=== Provided entries ===

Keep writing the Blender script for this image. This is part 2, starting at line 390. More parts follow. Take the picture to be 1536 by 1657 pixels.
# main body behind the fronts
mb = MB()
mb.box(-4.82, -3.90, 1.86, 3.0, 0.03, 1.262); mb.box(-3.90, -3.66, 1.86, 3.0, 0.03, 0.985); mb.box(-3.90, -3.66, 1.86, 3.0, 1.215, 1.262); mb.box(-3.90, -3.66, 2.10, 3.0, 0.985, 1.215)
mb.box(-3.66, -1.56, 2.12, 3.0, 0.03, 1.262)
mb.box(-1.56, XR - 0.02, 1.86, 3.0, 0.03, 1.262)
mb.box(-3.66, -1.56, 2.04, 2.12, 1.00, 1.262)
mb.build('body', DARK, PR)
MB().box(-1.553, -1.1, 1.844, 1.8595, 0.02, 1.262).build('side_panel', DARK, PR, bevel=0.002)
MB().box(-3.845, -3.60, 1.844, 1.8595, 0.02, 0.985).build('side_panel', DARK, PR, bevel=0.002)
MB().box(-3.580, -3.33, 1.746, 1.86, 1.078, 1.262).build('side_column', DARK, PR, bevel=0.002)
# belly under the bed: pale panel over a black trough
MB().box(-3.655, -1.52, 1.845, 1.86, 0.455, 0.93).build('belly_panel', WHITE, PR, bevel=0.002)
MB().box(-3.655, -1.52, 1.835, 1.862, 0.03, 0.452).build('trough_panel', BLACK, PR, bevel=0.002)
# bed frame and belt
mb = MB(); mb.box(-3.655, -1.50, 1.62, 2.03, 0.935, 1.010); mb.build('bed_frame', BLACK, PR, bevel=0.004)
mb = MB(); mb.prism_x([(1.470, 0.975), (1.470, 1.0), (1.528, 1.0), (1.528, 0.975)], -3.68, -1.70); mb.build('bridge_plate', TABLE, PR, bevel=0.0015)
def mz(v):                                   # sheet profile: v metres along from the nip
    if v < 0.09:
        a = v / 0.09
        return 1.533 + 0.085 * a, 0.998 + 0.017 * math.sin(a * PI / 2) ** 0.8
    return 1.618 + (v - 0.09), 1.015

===
=== Provided entries ===

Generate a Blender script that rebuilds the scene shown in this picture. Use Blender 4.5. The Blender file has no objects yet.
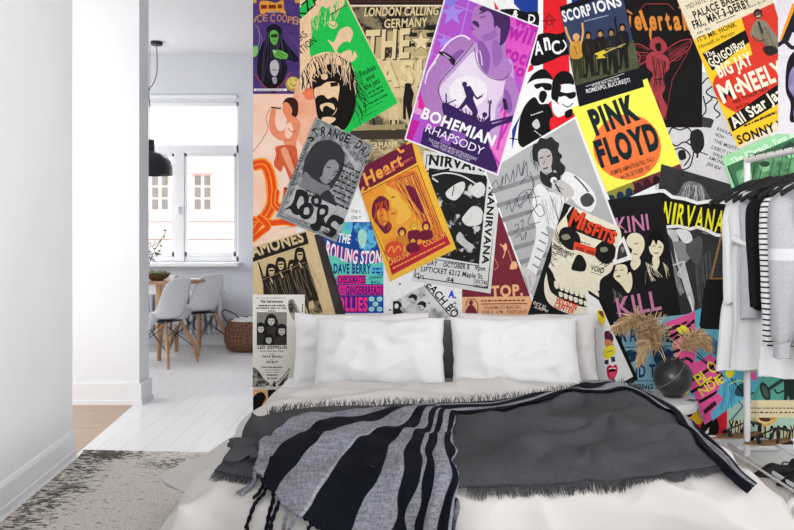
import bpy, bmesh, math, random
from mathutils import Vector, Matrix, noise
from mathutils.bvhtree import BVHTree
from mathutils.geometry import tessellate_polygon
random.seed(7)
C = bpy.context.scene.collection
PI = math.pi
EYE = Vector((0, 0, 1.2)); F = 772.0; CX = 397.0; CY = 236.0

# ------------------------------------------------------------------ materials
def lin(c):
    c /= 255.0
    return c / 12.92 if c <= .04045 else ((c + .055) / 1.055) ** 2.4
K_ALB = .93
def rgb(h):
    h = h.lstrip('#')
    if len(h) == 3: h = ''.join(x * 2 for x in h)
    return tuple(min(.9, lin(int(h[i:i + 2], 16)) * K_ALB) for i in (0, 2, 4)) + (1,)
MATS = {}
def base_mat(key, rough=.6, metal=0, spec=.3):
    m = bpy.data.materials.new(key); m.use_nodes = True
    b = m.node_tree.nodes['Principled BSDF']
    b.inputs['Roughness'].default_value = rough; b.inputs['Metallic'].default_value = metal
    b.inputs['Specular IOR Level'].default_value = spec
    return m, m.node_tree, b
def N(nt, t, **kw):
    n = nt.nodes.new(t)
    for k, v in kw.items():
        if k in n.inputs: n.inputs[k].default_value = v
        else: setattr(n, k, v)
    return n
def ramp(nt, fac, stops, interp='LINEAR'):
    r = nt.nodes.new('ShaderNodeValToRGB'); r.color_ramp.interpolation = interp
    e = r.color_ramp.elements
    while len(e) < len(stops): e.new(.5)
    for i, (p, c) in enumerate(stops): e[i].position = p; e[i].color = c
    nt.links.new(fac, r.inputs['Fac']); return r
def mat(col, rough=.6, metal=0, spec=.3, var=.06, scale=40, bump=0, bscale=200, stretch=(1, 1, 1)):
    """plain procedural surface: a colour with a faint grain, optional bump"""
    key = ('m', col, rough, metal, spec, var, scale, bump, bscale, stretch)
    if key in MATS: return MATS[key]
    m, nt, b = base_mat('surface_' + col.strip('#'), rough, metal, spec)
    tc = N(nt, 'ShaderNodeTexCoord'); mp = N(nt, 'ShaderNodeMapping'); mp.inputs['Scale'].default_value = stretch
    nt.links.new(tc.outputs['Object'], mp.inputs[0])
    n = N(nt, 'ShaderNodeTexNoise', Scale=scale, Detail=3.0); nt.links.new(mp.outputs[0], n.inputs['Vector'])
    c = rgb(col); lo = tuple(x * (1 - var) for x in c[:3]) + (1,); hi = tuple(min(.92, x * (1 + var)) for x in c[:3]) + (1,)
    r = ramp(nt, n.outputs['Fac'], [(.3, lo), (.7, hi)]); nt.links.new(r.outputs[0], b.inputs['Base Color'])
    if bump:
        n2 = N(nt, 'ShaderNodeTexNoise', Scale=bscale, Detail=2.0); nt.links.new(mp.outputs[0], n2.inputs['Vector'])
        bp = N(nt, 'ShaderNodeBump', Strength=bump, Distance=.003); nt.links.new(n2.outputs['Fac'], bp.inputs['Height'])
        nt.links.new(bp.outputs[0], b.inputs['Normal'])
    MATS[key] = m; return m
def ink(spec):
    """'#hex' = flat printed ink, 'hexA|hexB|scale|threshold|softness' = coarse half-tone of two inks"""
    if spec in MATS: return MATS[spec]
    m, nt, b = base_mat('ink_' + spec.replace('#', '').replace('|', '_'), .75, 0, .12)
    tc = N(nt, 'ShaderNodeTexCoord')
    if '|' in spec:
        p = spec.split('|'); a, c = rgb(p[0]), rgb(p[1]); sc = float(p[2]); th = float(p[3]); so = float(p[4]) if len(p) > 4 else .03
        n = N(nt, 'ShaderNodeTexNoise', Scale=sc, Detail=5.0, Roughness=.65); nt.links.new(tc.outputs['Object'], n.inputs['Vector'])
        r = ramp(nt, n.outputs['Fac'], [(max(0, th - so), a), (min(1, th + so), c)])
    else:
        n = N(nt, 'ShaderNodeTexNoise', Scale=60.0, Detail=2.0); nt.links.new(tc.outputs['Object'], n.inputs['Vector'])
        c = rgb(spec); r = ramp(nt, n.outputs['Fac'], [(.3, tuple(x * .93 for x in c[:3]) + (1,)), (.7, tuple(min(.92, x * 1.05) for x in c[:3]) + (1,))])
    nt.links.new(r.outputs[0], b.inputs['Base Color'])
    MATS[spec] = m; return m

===

_The problem_
Leave the pictures aside and restate exactly the lines from the one containing "Generate a Blender" to the one containing "EYE = Vector((0, 0, 1.2));", those two lines included.

_Answer to the exercise_
Generate a Blender script that rebuilds the scene shown in this picture. Use Blender 4.5. The Blender file has no objects yet.
import bpy, bmesh, math, random
from mathutils import Vector, Matrix, noise
from mathutils.bvhtree import BVHTree
from mathutils.geometry import tessellate_polygon
random.seed(7)
C = bpy.context.scene.collection
PI = math.pi
EYE = Vector((0, 0, 1.2)); F = 772.0; CX = 397.0; CY = 236.0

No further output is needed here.